International community urged to back Korea in hostage talks

By staff writers
13 Aug 2007

Concurrent with the release of two of the hostages today, the general secretary of the Lutheran World Federation (LWF), the Rev Dr Ishmael Noko, has called on the international community to strongly support the government of South Korea in its efforts to secure the safe release of the South Korean hostages still held by the Taliban in Afghanistan.

"This crisis should be resolved by negotiation, rather than by military or other means that might put the lives of the hostages at further risk," he writes in a statement issued today.

The general secretary calls on the Taliban "to release the remaining hostages unharmed, and to cease targeting civilians in their political and military campaign."
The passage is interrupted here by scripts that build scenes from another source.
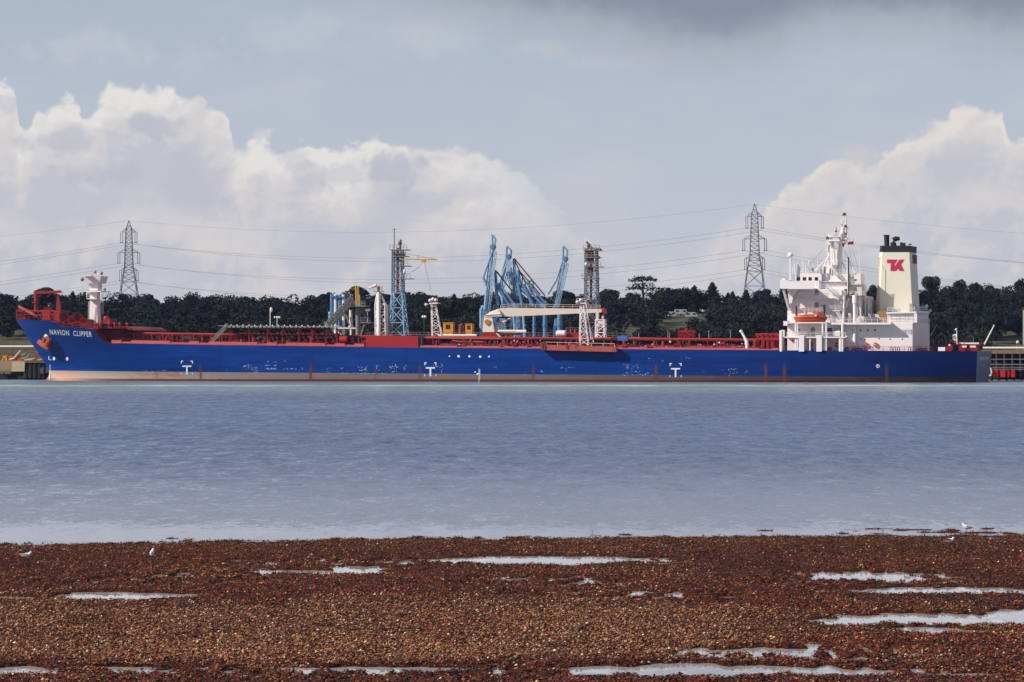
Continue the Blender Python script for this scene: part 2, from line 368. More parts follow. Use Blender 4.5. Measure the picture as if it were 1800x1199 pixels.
# ---------------------------------------------------------------- beach
POOLS = [(945,988,225,7,0),(232,1052,125,7,0),(25,1055,48,3,0),(590,1008,110,4,2),(1660,1043,190,7,1),(1640,1094,195,11.5,1),(1850,1090,120,18,0),(1640,1113,70,6,1),(1340,1150,125,7,2),(1215,1184,310,10,1),(700,1183,170,5,1),(25,1184,45,7,0),(150,1180,90,3,1),(1540,1017,110,8,2),(640,1003,60,4,1),(1220,1048,90,2.4,2),(1490,1190,80,6,1),(1680,1192,90,4,2)]
WET = [(1520,1018,300,20,.065),(560,994,340,20,.065),(1430,1150,320,20,.10),(800,1186,900,12,.10),(1150,1050,300,10,.10),(250,1020,300,16,.085),(1000,1025,200,14,.09)]
BARS = [(x_, y_, h_, .5+h_*.022) for x_, y_, h_ in zip(np.random.default_rng(4).uniform(1470, 1900, 46), np.random.default_rng(5).uniform(929, 947, 46), np.random.default_rng(6).uniform(4, 46, 46))]+[(x_, 958-.0125*min(x_, 1000)-o_, h_, .45+h_*.03) for x_, o_, h_ in zip(np.random.default_rng(7).uniform(-50, 1500, 50), np.random.default_rng(8).exponential(2.4, 50), np.random.default_rng(9).uniform(3, 18, 50))]+[(1700,936.5,190,2.6),(1770,943,120,2.4),(1620,931.5,120,1.5),(572,936,9,1.6),(1350,933,40,1.4)]
def shore(x):   # distance of the waterline for a given x
    return np.interp(x, [-24, -19, -10, 0, 12, 18, 24], [163.5, 166.0, 169.5, 172.2, 173.6, 172.6, 171])
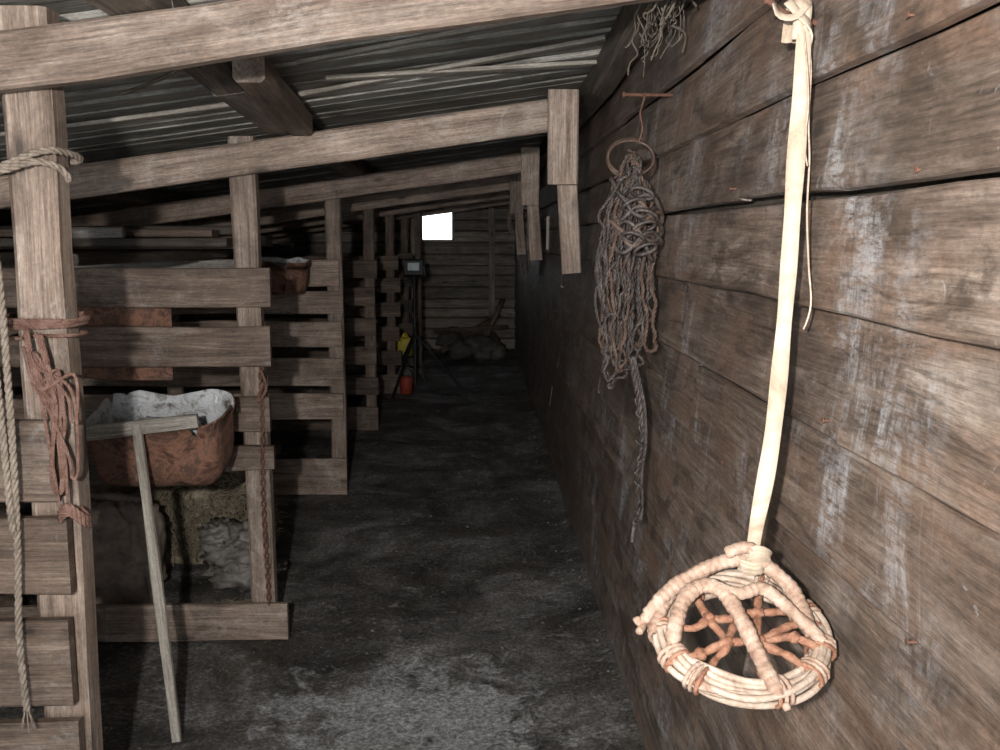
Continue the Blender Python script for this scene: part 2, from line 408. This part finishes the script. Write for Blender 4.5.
b.obj('rusty_sheet_metal')

# ------------------------------------------------------------ troughs
def trough(cx, cy, cz, hx, hy, h, tilt, rot=0.0, seed=0):
    b = B(); nu = 120
    def ring(fx, z, off, sh=0):
        out = []
        for j in range(nu):
            th = 2 * math.pi * j / nu; c, s_ = math.cos(th), math.sin(th); e = .42 if c > 0 else .2
            x = math.copysign(abs(c) ** e, c) * (hx * (fx if c > 0 else .5 + .5 * fx) - off); y = math.copysign(abs(s_) ** e, s_) * (hy * (fx * 1.0 - (1 - fx) * .5) - off)
            d = noise.noise((x * 6 + seed, y * 6, z * 6)) * .020 + noise.noise((x * 19 + seed, y * 19, z * 19)) * .007
            zz = z + d * .3
            if z > h * .95:
                q = noise.noise((x * 11 + seed, y * 11, 1)); zz += q * .018 - (max(0, noise.noise((x * 22 + seed, y * 22, 7)) - .12) * .12)
            out.append(Vector((x, y + d, zz)))
        return out
    prof = [(.70, 0), (.80, .006), (.88, .03), (.92, .055), (.94, .08), (.96, .11), (.97, .14), (.98, .17), (.99, h * .82), (1.0, h)]
    outer = [ring(.02, 0, 0)] + [ring(f, z, 0) for f, z in prof]
    lip = [ring(1.02, h + .002, 0), ring(1.01, h + .005, .004)]
    inner = [ring(f, max(z, .006), .008) for f, z in reversed(prof)] + [ring(.05, .008, 0)]
    M = Matrix.Translation((cx, cy, cz)) @ Matrix.Rotation(rot, 4, 'Z') @ Matrix.Rotation(tilt, 4, 'X')
    tr = lambda rr: [[M @ p for p in r] for r in rr]
    w = lambda rr: [[(0, 0, 0)] * nu for _ in rr]
    b.rings(tr(outer + lip), w(outer + lip), .5, M_rust, cap=False)
    b.rings(tr([lip[-1]] + inner), w([lip[-1]] + inner), .5, M_enamel, cap=False)
    for k in range(14):
        p = M @ Vector((R.uniform(-.8, .7) * hx, R.uniform(-.3, .7) * hy, h * R.uniform(.30, .62))); r = R.uniform(.02, .045)
        b.lump(p, (r * 1.4, r, r * .8), M_enamel, .5, 2, k + seed, 12, 8)
    return b.obj('rusty_trough', True)
trough(-1.115, 3.48, .757, .235, .15, .25, math.radians(17), math.radians(-4))
trough(-1.2, 5.85, 1.27, .20, .09, .20, math.radians(8), 0, 9)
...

The group of originally 23 Christians was attacked and abducted by the fundamentalist Islamist group three weeks ago while travelling by bus from Kabul to Kandahar in Ghasni province. The Taliban is demanding the release of its imprisoned members, and two of the hostages have since been shot.

Dr Noko rejects any suggestion that reaction against proselytism might be a factor or justification in the case. "The Taliban elements that are responsible for these acts are driven by political purposes rather than religious ones. Their actions should be judged and treated accordingly, as the crimes that they are," he states.

The LWF is a global communion of Christian churches in the Lutheran tradition. Founded in 1947 in Lund, Sweden, the LWF currently has 140 member churches in 78 countries all over the world, with a total membership of nearly 66.7 million.

The full text of the statement follows:

All people of faith and goodwill are praying for the safe release of the 21 South Korean hostages still held by the Taliban in Afghanistan. Efforts by the South Korean Government to negotiate with Taliban representatives in order to secure the safe release of the hostages should be strongly supported by the international community. This crisis should be resolved by negotiation, rather than by military or other means that might put the lives of the hostages at further risk.

The peril facing the hostages has been tragically underlined by the brutal killing of two of their number. The captors of the hostages have thereby amply demonstrated their willingness to take innocent lives in pursuit of their political objectives.

I reject any suggestion, as has been made by some commentators, that reaction against proselytism is a factor*let alone a justification*in this case. The Taliban elements that are responsible for these acts are driven by political purposes rather than religious ones. Their actions should be judged and treated accordingly, as the crimes that they are.

I strongly believe that inter-faith cooperation between religious leaders following their true calling to the promotion of peace can help resolve this crisis, especially when political considerations on the part of some leading members of the international community have created obstacles to pragmatic initiatives to secure the hostages? release.

I call upon the Taliban to release the remaining hostages unharmed, and to cease targeting civilians in their political and military campaign. I call upon all members of the international community to support efforts to achieve a negotiated resolution of this crisis.

I pray for the families of the hostages whose lives have already brutally been taken, that they will be comforted and consoled in their grief. I pray that the violence and cruelty shown to these innocent people will not breed yet more violence and cruelty, but will amplify the message of peace that they proclaimed. I pray for those who perpetrated these crimes, that their hearts will be changed and that they will cease to be obstacles in the way of peace. I pray for all the people of Afghanistan, that the peace that they desire will soon be theirs and a heritage for their children.